Domingo de outono, fim de noite, assisto entediado a programação da TV aberta. Faustão berrando de um lado, Gugu e Rodrigo Faro do outro, Silvio Santos atirando aviõenzinhos de dinheiro na platéia, Paulo Henrique Amorim gritando que em poucos minutos iniciaria um outro programa de variedades e o jurássico fantástico se anunciando como grande atração a atuação de um mediador de Direito do Consumidor e a visita ao quarto do motel onde um empresário foi assassinado por sua ninfeta fatal ...ninguém merece.

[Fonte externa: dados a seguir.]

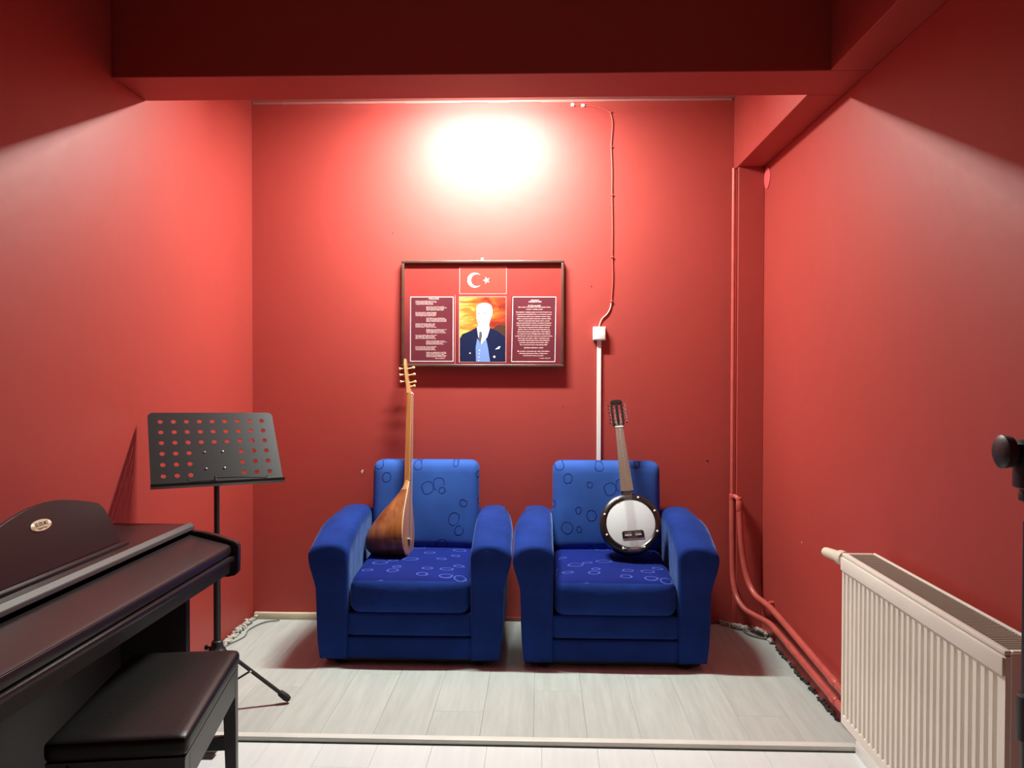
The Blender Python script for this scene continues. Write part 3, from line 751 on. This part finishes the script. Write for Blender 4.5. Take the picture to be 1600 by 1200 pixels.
# ================================================================== CUMBUS (banjo-like)
cb0 = Vector((.436, 3.832, .457)); ct = Vector((.372, 4.150, 1.176))
zax = (ct-cb0).normalized()
nrm = Vector((0.03, -1, 0)); nrm = (nrm-zax*nrm.dot(zax)).normalized()      # drum head faces the camera
xax = nrm.cross(zax)*-1; xax = zax.cross(nrm)*-1
xax = (-nrm).cross(zax).normalized()        # local x to the right
cmat = Matrix((xax, -nrm, zax)).transposed().to_4x4(); cmat.translation = cb0
cum = thing('banjo_lute', 'black round banjo-like instrument with white drumhead on the right armchair', 'banjo')
cum.matrix_world = cmat
R0 = .142; CZ = .150
def ylathe(prof, n=48): return lathe_bm(prof, n, 'y', (0, 0, CZ))
link_mesh('pot', ylathe([(.122, .006), (R0-.004, .004), (R0, .010), (R0, .030), (R0-.001, .06), (R0-.006, .088), (R0-.020, .104), (.09, .114), (.04, .120), (.002, .121)]), M['cumbus_black'], cum, smooth=True)
link_mesh('hoop', ylathe([(.114, .0035), (.114, -.004), (.120, -.008), (.134, -.006), (R0+.001, .002), (R0+.001, .0038)]), M['cumbus_black'], cum, smooth=True)
link_mesh('drumhead', ylathe([(.1138, .003), (.1138, -.001), (.111, -.0022), (.002, -.0022)]), M['drumhead'], cum, smooth=True)
for k in range(8):
    a = PI/2+PI/8+k*PI/4
    link_mesh('hoop_screw', lathe_bm([(.0052, 0), (.0052, -.003), (.003, -.0048), (.0005, -.005)], 10, 'y', (.127*math.cos(a), -.0074, CZ+.127*math.sin(a))), M['pearl'], cum, smooth=True)
# bridge: black bar with two windows
bm = bmesh.new()
bz, bw = .093, .050
for q in ((-bw, bw, bz-.014, bz-.003), (-bw+.004, bw-.004, bz+.016, bz+.020), (-bw, -bw+.010, bz-.003, bz+.016), (-.006, .008, bz-.003, bz+.016), (bw-.010, bw, bz-.003, bz+.016)):
    box_bm(q[0]+.004, q[1]+.004, -.0085, -.0026, q[2], q[3], .001, 1, bm)
link_mesh('bridge', bm, M['cumbus_black'], cum)
link_mesh('tailpiece', box_bm(-.030, .030, -.012, -.0085, CZ-R0+.008, CZ-R0+.020, .002, 1), M['chrome'], cum)
bm = bmesh.new()
for k in range(9): box_bm(-.05+k*.0125-.004, -.05+k*.0125+.004, -.0095, -.0078, CZ-.131+abs(k-4)**2*.0012, CZ-.126+abs(k-4)**2*.0012, 0, 1, bm)
o = link_mesh('maker_plate', bm, mat('dull_silver_print', (.35, .35, .36), .4), cum)
NT, NBm = .622, CZ+R0-.004
# neck (tapering), head
def taper(x0, x1, y0, y1, za, zb, bev=0):
    b_ = bmesh.new(); v = []
    for z, h_ in ((za, x0), (zb, x1)):
        for y, x in ((y0, -h_), (y0, h_), (y1, h_*.6), (y1, -h_*.6)): v.append(b_.verts.new((x, y, z)))
    for k in range(4): b_.faces.new((v[k], v[(k+1) % 4], v[4+(k+1) % 4], v[4+k]))
    b_.faces.new(v[3::-1]); b_.faces.new(v[4:])
    return b_
link_mesh('neck', taper(.029, .0185, -.010, .018, NBm+.012, NT), M['cumbus_black'], cum)
link_mesh('neck_joint', box_bm(-.020, .020, -.008, .028, NBm-.006, NBm+.014, .004, 2), M['cumbus_black'], cum, smooth=True)
link_mesh('fingerboard', taper(.030, .0185, -.0145, -.0102, NBm+.014, NT), M['fretboard'], cum)
link_mesh('nut', box_bm(-.019, .019, -.018, -.006, NT+.0005, NT+.006), M['pearl'], cum)
hd = [(-.021, NT+.0065), (.021, NT+.0065), (.030, NT+.035), (.031, NT+.11), (.027, NT+.137), (.020, NT+.140), (0, NT+.137), (-.020, NT+.140), (-.027, NT+.137), (-.031, NT+.11), (-.030, NT+.035)]
# the head is slotted: cheeks and a centre bar around two slots
bm = bmesh.new()
for q in ((-.030, -.020, .020, .135), (-.006, .006, .020, .135), (.020, .030, .020, .135)):
    box_bm(q[0], q[1], -.010, .008, NT+q[2], NT+q[3], .001, 1, bm)
merge(bm, prism_bm([(-.020, NT+.0065), (.020, NT+.0065), (.030, NT+.022), (-.030, NT+.022)], -.010, .008, 'y'))
merge(bm, prism_bm([(-.030, NT+.128), (.030, NT+.128), (.026, NT+.142), (.012, NT+.146), (-.012, NT+.146), (-.026, NT+.142)], -.010, .008, 'y'))
link_mesh('headstock', bm, M['cumbus_black'], cum)
for s in (-1, 1):
    for k in range(6):
        z = NT+.030+k*.0182
        b_ = bmesh.new()
        tube_bm([(s*.006, -.001, z), (s*.040, -.001, z)], .0022, 6, b_)
        tube_bm([(s*.036, -.001, z), (s*.039, -.001, z), (s*.0445, -.001, z), (s*.047, -.001, z)], [.0025, .0062, .0068, .003], 8, b_)
        link_mesh('tuning_peg', b_, M['chrome'], cum, smooth=True)
for k in range(12):
    p = k//2; x = (p-2.5)
    off = (k % 2-.5)*.0016
    tube('string', [(x*.0060+off, -.010, CZ-R0+.016), (x*.0075+off, -.0150, bz+.003), (x*.0056+off, -.0185, NT+.004), (math.copysign(.011, x)+off, -.006, NT+.03+(abs(x)-.5)*.036)], .0003, M['string'], cum, 4)

# ================================================================== MUSIC STAND
ms = thing('music_stand', 'black perforated music stand between the piano and the left armchair', 'music stand', (-1.240, 3.145, 0))
# desk plane from its four corners (thing coordinates)
TL = Vector((-1.478, 3.08, 1.143)); TR = Vector((-1.071, 3.28, 1.135)); BR = Vector((-.955, 3.06, .894)); BL = Vector((-1.366, 2.87, .890))
off = Vector((-1.240, 3.145, 0))
TL, TR, BR, BL = [p-off for p in (TL, TR, BR, BL)]
def dp(u, v, n=0):
    a = TL.lerp(TR, u); b_ = BL.lerp(BR, u)
    nn = (TR-TL).cross(BL-TL).normalized()
    if nn.y > 0: nn = -nn
    return a.lerp(b_, v)+nn*n
def desk_bm():
    bm = bmesh.new(); vc_ = {}
    nu, nv = 9, 6
    u0, u1, v0, v1 = .045, .955, .055, .935
    cu, cv = (u1-u0)/nu, (v1-v0)/nv
    W_, H_ = .44, .30
    def V(u, v):
        k = (round(u, 5), round(v, 5))
        if k not in vc_: vc_[k] = bm.verts.new(dp(u, v))
        return vc_[k]
    for i in range(nu):
        for j in range(nv):
            a, b_ = u0+i*cu, v0+j*cv
            hole = not (3 <= i <= 5 and j >= 3)
            # the photo shows 9,9,9,6,6,6 holes
            per = []
            K = 4
            for k in range(K): per.append((a+cu*k/K, b_))
            for k in range(K): per.append((a+cu, b_+cv*k/K))
            for k in range(K): per.append((a+cu-cu*k/K, b_+cv))
            for k in range(K): per.append((a, b_+cv-cv*k/K))
            if hole:
                cx, cy = a+cu/2, b_+cv/2; r = .0088
                inn = []
                for (pu, pv) in per:
                    du, dv = (pu-cx)*W_, (pv-cy)*H_; l = math.hypot(du, dv)
                    inn.append(V(cx+du/l*r/W_, cy+dv/l*r/H_))
                out = [V(*q) for q in per]
                for k in range(len(per)): bm.faces.new((out[k], out[(k+1) % 16], inn[(k+1) % 16], inn[k]))
            else:
                bm.faces.new([V(*q) for q in per])
    # margins with rounded top corners
    def strip(pts_a, pts_b):
        for k in range(len(pts_a)-1): bm.faces.new((V(*pts_a[k]), V(*pts_a[k+1]), V(*pts_b[k+1]), V(*pts_b[k])))
    us = [u0+cu*k/4 for k in range(nu*4+1)]; vs = [v0+cv*k/4 for k in range(nv*4+1)]
    strip([(u, v0) for u in us], [(u, 0) for u in us]); strip([(u, v1) for u in us], [(u, 1) for u in us])
    strip([(u0, v) for v in vs], [(0, v) for v in vs]); strip([(u1, v) for v in vs], [(1, v) for v in vs])
    for (ua, ub, va, vb_, rnd_) in ((u0, 0, v0, 0, 1), (u1, 1, v0, 0, 1), (u0, 0, v1, 1, 0), (u1, 1, v1, 1, 0)):
        if rnd_:
            pts = [(ub, va)]
            for k in range(1, 6):
                a = k/6*PI/2
                pts.append((ua+(ub-ua)*math.cos(a), va+(vb_-va)*math.sin(a)))
            pts.append((ua, vb_))
            c = V(ua, va)
            for k in range(len(pts)-1): bm.faces.new((c, V(*pts[k]), V(*pts[k+1])))
        else: bm.faces.new((V(ua, va), V(ub, va), V(ub, vb_), V(ua, vb_)))
    return bm
dk = link_mesh('desk', desk_bm(), M['desk_metal'], ms)
sm = dk.modifiers.new('s', 'SOLIDIFY'); sm.thickness = .002; sm.offset = 0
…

Deprimido e arrependido por ainda não ter contratado uma empresa de TV por assinatura, resigno à mixórdia da programação dominical.
Que bela surpresa tive então!!!! Passo pelo canal Brasil que apesar do título convidativo costuma, em detrimento ao cinema nacional, passar uns filmes latino-americanos sem pé nem cabeça, neste horário de domingo à noite e assisto Conexão Roberto D’Ávila, que entrevista a cineasta Sandra Werneck.
Confesso que sinto uma pontinha de inveja dos cineastas e diretores de teatro. Imagine, trabalham com pessoas sensíveis e maravilhosas, como as Fernandona e Fernandinha, Renata Sorrah, Tarcísio Meira, Selton Melo e Paulo Betti, entre outros. Não quero nem pensar na alegria que deve ser dirigir Marieta Severo, Evandro Mesquita, Pedro Cardoso e Tonico Pereira em a Grande Família.
Passo pela TV Brasil e vejo uma mulher lindíssima na tela, parecendo até aquelas modelos balzaquianas das propagandas da Natura. Mas tinha ali uma atração que me prendeu de vez ao programa: a maneira de falar, a gestualidade, a leveza, a firmeza, a certeza, enfim, a mais completa noção de estar aqui no mundo e ter estórias para contar.
Não conhecia o pensamento nem a carreira de Sandra Werneck. É originalmente de classe média alta (para produzir seu primeiro filme vendeu duas vacas que o avô lhe presenteara) e mesmo assim trabalhou de garçonete em Amsterdã para realizar seu sonho de fazer cinema. Conseguiu, tem em seu currículo filmes como Cazuza – O tempo não para; Pequeno Dicionário Amoroso (baseado no fim de seu segundo casamento); Amores Possíveis; Sonhos Roubados; Meninas; Guerra dos Meninos; Damas da Noite entre outras obras profundamente marcadas pela temática social. Seu mais recente projeto é Marina e o Tempo, onde diz ter sido privilegiada por filmar a vida da ambientalista e política Marina da Silva.
Sandra Werneck merece todos os aplausos possíveis. É uma brasileira que antenada com nosso tempo e não se deslumbrou com a fama. Conhece as favelas do Rio, onde sempre filmou, lança novos talentos e corre em suas veias aquelas soluções reveladoras de laboratório. Tanto que sua única filha faz cinema na Europa. Sandra deu um autêntico baile na programação fajuta do domingo televisivo brasileiro. Obrigado Roberto, por tão belo presente.